The Significance of Ajami Sources in the Study of Muslim Africa

Date
Thursday 24 June 2021
Time
Location
This is an online event. Please register to receive the link to the lecture.

The over-reliance on African oral traditions and European language sources have rendered largely invisible important bodies of knowledge written in African languages using different scripts. The diverse African written archives in Ajami, Arabic, and other scripts (including Ge'ez, Bamum, Tifinagh, etc.) complement oral and Europhone archives on Africa. This talk focuses on African Ajami texts. Ajami writing traditions around the world are varied and they follow the geography of Islam. They have played critical roles in the spread of Islam in communities outside of Arabia and continue to be used for both religious and non-religious writings.

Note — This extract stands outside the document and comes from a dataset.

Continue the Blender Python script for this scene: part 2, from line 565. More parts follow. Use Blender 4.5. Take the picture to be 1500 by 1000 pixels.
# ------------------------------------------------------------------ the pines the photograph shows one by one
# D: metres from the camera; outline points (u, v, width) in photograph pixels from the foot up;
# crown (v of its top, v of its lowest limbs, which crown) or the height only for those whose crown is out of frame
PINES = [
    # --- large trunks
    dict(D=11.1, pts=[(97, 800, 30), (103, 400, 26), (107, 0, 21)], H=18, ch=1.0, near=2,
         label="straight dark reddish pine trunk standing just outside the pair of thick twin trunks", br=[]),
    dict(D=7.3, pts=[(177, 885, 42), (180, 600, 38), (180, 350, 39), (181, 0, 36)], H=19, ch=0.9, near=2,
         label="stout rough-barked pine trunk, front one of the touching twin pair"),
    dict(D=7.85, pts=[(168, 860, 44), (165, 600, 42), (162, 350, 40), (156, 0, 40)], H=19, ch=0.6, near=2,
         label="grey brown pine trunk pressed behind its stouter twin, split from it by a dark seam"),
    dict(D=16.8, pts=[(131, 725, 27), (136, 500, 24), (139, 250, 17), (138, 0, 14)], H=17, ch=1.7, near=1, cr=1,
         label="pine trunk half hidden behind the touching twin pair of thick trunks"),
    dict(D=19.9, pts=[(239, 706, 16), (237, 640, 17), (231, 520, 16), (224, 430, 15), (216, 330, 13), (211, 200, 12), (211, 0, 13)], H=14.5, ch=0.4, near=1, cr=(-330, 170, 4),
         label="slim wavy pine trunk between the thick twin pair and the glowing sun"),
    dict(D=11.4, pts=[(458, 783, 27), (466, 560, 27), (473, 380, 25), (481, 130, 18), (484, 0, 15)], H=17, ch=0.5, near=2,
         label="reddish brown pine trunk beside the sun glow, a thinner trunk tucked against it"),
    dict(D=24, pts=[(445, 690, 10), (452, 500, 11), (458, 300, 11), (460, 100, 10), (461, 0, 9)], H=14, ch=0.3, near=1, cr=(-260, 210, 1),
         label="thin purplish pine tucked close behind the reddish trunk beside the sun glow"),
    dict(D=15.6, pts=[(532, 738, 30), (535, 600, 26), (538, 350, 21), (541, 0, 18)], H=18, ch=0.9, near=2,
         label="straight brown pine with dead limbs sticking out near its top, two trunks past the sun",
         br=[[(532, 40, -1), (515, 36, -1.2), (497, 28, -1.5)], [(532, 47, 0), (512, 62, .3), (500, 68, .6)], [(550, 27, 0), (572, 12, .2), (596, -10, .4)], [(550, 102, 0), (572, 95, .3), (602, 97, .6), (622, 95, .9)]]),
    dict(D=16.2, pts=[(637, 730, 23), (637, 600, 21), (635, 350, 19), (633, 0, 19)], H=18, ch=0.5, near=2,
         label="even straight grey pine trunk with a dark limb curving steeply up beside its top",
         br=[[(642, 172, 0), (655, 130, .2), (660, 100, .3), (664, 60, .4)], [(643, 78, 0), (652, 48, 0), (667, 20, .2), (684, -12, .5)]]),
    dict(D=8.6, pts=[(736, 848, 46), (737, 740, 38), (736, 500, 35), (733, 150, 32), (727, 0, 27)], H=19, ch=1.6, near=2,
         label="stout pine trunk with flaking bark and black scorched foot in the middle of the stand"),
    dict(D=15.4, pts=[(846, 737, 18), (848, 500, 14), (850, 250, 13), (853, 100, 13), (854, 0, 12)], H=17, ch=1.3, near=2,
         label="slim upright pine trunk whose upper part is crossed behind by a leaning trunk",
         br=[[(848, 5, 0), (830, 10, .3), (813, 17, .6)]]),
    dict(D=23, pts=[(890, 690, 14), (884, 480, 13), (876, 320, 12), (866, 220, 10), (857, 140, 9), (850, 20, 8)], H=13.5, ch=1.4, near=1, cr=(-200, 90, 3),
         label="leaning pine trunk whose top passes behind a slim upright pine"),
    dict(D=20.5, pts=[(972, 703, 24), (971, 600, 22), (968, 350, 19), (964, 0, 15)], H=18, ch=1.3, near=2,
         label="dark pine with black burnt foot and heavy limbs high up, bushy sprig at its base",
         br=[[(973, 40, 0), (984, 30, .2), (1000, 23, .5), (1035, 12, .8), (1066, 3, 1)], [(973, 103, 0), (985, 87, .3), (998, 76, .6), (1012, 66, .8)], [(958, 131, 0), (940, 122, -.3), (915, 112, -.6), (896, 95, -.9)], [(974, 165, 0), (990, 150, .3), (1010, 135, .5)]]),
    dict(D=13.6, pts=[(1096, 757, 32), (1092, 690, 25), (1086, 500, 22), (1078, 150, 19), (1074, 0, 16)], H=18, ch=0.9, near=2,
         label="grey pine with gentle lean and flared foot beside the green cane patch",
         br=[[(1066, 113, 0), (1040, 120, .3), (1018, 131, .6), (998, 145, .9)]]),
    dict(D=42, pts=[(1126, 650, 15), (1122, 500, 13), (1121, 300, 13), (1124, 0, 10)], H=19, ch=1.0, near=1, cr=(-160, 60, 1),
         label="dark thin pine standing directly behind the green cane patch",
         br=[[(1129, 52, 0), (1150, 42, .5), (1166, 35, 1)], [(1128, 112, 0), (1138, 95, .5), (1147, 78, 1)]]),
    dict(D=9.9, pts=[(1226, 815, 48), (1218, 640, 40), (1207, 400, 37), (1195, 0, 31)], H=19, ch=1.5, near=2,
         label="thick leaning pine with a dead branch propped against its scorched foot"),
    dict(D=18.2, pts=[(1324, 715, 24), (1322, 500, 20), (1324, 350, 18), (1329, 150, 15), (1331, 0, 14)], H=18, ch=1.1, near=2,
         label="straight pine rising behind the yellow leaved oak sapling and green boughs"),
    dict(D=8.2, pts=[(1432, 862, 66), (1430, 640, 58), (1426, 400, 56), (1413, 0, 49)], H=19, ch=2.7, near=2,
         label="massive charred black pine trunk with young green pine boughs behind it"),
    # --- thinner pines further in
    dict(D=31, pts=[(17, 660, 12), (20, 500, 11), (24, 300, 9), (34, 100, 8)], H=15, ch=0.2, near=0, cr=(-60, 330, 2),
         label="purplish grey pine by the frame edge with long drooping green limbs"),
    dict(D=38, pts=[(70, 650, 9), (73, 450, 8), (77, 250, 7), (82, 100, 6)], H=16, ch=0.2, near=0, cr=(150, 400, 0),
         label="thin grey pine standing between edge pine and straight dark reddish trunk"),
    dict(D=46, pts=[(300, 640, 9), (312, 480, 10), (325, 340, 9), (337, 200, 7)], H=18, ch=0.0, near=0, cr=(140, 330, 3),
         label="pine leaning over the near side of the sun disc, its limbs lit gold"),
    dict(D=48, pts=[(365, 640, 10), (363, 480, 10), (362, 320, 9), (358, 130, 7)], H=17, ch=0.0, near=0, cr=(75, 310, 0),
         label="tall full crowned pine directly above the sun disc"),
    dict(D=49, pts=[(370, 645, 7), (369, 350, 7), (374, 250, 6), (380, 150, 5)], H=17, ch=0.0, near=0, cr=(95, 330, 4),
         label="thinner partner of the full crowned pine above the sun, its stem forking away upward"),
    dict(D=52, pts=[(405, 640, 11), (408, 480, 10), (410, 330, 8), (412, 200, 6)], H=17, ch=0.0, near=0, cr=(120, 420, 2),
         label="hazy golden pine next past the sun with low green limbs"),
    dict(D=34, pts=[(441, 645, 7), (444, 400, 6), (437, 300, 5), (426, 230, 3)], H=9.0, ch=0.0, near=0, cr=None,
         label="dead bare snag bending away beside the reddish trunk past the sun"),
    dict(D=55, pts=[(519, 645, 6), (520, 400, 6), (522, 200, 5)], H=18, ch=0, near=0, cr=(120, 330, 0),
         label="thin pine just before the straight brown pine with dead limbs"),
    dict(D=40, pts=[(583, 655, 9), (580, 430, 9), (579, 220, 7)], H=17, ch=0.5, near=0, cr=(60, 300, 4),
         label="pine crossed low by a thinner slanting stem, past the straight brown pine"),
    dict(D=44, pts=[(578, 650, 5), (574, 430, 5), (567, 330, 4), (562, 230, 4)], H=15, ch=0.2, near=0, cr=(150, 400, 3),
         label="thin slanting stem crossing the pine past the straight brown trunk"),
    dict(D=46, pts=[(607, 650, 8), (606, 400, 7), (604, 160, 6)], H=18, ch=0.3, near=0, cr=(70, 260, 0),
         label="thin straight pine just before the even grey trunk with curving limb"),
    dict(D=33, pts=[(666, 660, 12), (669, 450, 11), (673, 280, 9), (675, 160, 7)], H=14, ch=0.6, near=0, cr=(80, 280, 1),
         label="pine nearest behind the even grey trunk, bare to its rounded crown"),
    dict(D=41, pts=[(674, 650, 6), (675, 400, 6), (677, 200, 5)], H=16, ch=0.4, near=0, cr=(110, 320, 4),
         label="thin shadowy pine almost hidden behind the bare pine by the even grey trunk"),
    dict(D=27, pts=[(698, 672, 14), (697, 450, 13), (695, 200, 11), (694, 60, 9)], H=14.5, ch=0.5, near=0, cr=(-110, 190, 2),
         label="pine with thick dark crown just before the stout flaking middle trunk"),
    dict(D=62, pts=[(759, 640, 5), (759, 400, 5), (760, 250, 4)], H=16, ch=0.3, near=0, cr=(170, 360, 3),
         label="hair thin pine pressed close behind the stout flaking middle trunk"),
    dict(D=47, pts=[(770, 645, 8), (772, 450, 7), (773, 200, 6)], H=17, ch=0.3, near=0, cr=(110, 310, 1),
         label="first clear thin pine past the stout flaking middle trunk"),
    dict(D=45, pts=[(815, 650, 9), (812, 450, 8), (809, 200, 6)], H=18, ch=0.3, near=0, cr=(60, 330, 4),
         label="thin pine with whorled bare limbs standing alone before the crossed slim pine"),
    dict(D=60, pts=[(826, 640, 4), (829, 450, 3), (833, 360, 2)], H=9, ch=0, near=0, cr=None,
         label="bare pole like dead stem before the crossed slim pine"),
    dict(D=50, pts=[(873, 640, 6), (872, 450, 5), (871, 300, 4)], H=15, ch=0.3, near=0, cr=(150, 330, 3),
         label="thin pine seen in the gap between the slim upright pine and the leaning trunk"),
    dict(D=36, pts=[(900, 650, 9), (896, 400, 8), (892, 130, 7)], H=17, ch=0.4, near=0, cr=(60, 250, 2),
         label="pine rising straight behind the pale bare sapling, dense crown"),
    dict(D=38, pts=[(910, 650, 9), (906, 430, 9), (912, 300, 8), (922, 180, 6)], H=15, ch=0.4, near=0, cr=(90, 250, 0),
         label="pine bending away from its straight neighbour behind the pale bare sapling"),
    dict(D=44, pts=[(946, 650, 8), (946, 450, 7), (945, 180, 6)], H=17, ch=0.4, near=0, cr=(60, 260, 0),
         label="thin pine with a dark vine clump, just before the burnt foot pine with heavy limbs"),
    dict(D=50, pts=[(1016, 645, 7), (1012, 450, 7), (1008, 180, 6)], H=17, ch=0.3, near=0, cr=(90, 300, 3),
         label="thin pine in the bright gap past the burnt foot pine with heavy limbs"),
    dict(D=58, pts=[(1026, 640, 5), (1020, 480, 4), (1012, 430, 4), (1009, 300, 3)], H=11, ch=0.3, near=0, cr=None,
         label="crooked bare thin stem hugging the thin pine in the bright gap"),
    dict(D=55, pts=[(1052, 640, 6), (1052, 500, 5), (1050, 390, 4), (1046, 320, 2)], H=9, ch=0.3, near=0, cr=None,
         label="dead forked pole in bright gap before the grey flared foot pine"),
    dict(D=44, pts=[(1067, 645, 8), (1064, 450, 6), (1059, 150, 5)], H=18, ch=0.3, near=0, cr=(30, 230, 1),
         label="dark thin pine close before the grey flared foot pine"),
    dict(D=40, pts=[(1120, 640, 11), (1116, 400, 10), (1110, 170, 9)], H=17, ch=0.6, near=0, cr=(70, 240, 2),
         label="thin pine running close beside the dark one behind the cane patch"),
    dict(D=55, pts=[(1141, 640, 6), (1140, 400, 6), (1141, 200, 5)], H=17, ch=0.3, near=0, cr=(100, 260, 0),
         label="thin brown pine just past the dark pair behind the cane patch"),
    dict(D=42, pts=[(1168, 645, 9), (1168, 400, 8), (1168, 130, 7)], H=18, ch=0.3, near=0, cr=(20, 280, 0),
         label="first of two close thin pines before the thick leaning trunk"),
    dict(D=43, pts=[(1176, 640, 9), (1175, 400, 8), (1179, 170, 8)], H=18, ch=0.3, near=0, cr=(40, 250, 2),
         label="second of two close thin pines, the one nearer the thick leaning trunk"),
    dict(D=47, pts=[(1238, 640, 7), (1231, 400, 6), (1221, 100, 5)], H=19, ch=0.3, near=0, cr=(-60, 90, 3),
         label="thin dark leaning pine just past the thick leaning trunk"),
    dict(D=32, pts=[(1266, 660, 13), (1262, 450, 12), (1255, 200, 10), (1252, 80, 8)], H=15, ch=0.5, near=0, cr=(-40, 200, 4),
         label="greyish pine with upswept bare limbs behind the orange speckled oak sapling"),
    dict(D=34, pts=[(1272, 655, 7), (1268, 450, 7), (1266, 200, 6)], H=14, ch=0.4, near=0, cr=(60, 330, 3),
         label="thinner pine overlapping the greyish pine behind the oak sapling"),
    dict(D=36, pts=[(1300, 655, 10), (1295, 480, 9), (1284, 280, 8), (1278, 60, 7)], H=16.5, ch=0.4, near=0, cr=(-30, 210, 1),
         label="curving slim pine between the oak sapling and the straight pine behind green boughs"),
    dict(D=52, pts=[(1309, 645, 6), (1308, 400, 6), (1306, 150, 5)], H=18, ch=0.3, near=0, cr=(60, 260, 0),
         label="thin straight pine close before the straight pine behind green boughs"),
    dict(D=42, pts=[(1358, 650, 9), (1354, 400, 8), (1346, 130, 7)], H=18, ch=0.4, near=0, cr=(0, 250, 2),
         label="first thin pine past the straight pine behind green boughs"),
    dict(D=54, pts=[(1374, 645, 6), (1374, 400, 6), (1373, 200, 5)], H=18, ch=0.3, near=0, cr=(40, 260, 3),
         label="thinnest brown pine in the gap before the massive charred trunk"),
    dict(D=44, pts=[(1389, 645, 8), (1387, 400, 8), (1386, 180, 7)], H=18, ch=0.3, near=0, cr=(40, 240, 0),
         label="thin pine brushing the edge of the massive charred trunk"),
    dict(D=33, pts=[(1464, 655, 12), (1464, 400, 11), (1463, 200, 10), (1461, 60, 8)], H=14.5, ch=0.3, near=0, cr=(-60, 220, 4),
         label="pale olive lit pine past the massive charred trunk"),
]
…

Ajami texts document intellectual traditions, histories, belief systems, and cultures of many African Muslims communities. Despite sharing similar origins, each Ajami tradition has its own trajectory that is shaped by specific historical, cultural, social, and political factors. In this lecture, I will show how studying these Ajami materials will enhance our understanding of various aspects of Muslim Africa, opening access to new African perspectives, epistemologies, and preoccupations. 

About Fallou Ngom

Fallou Ngom is Professor of Anthropology at Boston University. His research focuses on the adaptations of Islam in Africa and African Ajami literatures (records of African languages written in Arabic script). He has held Fulbright, American Council of Learned Societies, and Guggenheim fellowships. His work has also been supported by the British Library Endangered Archives Programme, the National Endowment for the Humanities, and the US Department of Education. He is the founder of the African Ajami Library at Boston University. His book, Muslims beyond the Arab World: The Odyssey of Ajami and the Muridyya (Oxford University Press, 2016), won the 2017 Herskovits Prize for the best book in African studies.